Junqueras used the word “country” to refer to Catalonia, and signed off as the region’s “vice president”.

“We cannot recognise the coup d’etat against Catalonia, nor any of the anti-democratic decisions that the PP (Rajoy’s ruling Popular Party) is adopting by remote control from Madrid,” he wrote.

On top of firing Catalonia’s regional government, Prime Minister Mariano Rajoy dissolved its parliament and called December 21 elections for a new one.

Flor Pena, a 59-year-old originally from the northwestern autonomous region of Galicia, described the separatists’ actions as “shameful”.

“The thing to do now is to beat them at the polls,” she said.

She was part of a throng gathered near the spot where tens of thousands of people had celebrated the new “republic” with song, wine and fireworks two days earlier.

“They have made fools of us,” Miguel Angel Garcia Alcala, 70, who had travelled from the town of Rubi, 22 kilometres (14 miles) from Barcelona, told AFP.

“It is illegal what they have done… They are dictators.”

‘Viva Espana!’

The Catalan crisis was triggered by a banned independence referendum on October 1 that was shunned by many and marred by police violence.

Ines Arramadas, leader of the anti-secessionist Ciudadanos party, told journalists at the march that most Catalans wished to « recover our future ».

“The majority of Catalans feel Catalan, Spanish and European,” she said, a day after thousands of people took part in a similar march in Madrid.

Representatives of Rajoy’s conservative PP were also at Saturday’s rally, in what for some resembled the start of an election campaign.
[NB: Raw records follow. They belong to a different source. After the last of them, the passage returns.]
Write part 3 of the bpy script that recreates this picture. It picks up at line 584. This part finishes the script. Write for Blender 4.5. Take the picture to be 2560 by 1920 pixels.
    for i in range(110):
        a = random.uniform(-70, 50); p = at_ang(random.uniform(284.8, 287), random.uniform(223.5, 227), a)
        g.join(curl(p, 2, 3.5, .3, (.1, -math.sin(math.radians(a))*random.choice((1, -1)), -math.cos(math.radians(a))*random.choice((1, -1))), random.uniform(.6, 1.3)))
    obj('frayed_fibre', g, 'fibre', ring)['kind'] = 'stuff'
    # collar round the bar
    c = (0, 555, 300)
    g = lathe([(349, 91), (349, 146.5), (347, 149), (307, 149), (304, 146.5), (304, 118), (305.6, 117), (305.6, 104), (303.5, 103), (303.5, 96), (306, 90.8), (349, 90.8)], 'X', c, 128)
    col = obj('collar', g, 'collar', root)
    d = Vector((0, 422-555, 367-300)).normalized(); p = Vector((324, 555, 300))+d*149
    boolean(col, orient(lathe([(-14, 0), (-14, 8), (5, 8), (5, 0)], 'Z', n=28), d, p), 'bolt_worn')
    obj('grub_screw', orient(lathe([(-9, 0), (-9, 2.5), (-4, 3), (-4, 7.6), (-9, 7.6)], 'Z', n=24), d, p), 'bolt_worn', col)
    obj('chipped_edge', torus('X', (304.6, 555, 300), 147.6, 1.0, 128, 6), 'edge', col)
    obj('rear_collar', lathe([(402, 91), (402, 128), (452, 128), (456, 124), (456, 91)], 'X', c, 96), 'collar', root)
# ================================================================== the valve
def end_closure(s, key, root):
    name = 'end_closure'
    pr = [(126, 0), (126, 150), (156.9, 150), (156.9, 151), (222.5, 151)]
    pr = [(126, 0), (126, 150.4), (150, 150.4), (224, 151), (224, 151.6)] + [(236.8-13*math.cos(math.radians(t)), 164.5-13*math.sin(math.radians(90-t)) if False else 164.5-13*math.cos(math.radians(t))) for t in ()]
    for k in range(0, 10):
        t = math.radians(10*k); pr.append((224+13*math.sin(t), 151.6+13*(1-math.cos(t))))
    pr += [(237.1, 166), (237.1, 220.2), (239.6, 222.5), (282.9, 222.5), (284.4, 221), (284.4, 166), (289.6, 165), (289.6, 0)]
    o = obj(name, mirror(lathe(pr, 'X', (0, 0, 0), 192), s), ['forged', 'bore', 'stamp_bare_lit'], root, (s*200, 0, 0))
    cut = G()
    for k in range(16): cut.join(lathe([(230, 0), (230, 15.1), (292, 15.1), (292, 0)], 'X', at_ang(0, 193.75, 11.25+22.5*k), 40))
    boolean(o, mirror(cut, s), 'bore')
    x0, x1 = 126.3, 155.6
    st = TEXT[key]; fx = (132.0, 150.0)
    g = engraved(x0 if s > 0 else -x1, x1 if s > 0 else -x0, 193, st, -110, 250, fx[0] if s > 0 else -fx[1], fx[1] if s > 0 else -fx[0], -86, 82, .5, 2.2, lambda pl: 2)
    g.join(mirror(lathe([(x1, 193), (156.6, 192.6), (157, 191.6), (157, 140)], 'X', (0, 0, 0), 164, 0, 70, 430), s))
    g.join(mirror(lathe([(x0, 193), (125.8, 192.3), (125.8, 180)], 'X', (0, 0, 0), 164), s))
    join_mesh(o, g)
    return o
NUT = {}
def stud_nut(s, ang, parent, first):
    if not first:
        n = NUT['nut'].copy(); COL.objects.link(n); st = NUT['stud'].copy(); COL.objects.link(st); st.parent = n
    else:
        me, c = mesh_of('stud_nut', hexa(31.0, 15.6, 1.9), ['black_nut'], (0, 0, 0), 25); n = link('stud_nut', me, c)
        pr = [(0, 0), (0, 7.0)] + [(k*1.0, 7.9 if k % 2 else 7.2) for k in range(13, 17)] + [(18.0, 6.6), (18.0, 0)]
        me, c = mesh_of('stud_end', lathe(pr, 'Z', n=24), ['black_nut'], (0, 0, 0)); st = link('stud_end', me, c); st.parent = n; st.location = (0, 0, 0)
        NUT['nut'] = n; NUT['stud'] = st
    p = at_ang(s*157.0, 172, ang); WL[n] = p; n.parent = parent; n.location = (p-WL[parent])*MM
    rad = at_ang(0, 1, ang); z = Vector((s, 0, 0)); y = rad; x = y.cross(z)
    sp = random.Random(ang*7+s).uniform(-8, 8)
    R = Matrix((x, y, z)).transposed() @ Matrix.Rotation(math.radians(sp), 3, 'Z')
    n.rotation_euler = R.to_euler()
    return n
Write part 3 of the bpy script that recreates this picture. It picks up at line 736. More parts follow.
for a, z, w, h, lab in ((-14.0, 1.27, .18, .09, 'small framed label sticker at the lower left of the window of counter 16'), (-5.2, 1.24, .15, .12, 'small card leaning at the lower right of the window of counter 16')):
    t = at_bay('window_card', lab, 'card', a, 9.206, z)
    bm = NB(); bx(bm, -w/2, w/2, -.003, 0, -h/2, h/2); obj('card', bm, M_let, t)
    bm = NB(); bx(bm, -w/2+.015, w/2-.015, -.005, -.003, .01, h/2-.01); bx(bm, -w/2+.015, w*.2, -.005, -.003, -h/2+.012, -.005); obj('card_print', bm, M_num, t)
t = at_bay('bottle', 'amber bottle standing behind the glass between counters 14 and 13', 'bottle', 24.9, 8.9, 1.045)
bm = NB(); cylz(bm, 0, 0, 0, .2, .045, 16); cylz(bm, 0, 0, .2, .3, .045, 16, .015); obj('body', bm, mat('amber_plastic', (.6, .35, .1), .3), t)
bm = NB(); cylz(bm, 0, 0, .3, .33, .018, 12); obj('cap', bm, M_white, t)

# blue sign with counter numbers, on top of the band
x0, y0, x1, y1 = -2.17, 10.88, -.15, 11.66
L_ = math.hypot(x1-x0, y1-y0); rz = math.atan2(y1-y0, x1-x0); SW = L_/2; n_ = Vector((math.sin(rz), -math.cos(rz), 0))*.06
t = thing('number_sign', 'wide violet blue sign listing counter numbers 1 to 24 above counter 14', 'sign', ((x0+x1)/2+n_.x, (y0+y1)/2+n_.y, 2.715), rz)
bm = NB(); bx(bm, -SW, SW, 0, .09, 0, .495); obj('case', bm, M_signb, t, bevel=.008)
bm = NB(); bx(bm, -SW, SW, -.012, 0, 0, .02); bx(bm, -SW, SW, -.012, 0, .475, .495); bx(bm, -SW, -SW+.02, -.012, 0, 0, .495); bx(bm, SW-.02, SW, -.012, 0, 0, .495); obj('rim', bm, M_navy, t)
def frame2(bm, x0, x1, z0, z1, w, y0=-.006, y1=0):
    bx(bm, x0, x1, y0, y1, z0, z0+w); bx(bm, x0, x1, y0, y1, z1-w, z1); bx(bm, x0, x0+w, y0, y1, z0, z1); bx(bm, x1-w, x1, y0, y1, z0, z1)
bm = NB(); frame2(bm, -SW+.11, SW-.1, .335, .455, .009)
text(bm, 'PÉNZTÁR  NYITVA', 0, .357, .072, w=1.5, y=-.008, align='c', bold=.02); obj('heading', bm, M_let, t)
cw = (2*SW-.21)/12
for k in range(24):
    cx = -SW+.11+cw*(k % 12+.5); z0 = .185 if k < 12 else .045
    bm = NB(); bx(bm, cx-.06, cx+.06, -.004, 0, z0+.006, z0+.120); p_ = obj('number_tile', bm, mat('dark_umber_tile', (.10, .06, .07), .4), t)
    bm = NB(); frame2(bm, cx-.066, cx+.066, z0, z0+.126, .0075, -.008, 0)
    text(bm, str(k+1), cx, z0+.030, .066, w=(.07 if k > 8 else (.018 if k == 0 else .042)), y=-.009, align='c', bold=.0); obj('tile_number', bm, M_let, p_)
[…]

opinion poll published in centre-right newspaper El Mundo Sunday said separatist parties would lose their majority in Catalonia’s regional parliament if elections were held today.

‘Democratic opposition’

As prosecutors prepared to file charges of rebellion against Puigdemont next week, he called Saturday for “democratic opposition” to Madrid’s decision to impose direct rule the first curtailment of regional autonomy since Francisco Franco’s 1939-75 dictatorship.

The immigration minister of Belgium, itself dealing with political tensions between French- and Flemish-speaking residents, said Sunday it could offer Puigdemont asylum.

“It’s not unrealistic, looking at the current situation,” Theo Francken, a member of the Flemish separatist N-VA party, told broadcaster VTM.

Spain’s ambassador to France, Fernando Carderera, meanwhile, said Puigdemont will be “invited to present his candidacy” for the December elections.

Roughly the size of Belgium, Catalonia accounts for about 16 percent of Spain’s population and attracts more tourists than any other region of Spain.

produces a fifth of Spain’s economic output making the region’s economy the same size as Portugal’s.

Barca vs Madrid

Before the upheaval, Catalonia enjoyed considerable autonomy, with control over education, healthcare and policing.

But while fiercely protective of their language, culture and autonomy, Catalans are divided on independence, according to polls.

Spain has the backing of the United States and allies in a secession-wary European Union still reeling from Britain’s decision to leave.

Many fear the economic impact as the standoff drags on. Some 1,700 companies have moved their legal headquarters out of Catalonia due to the tension.

Later on Sunday, Real Madrid football club, supported by Rajoy, will face Puigdemont’s favourite, Girona, in the Catalan side’s home stadium.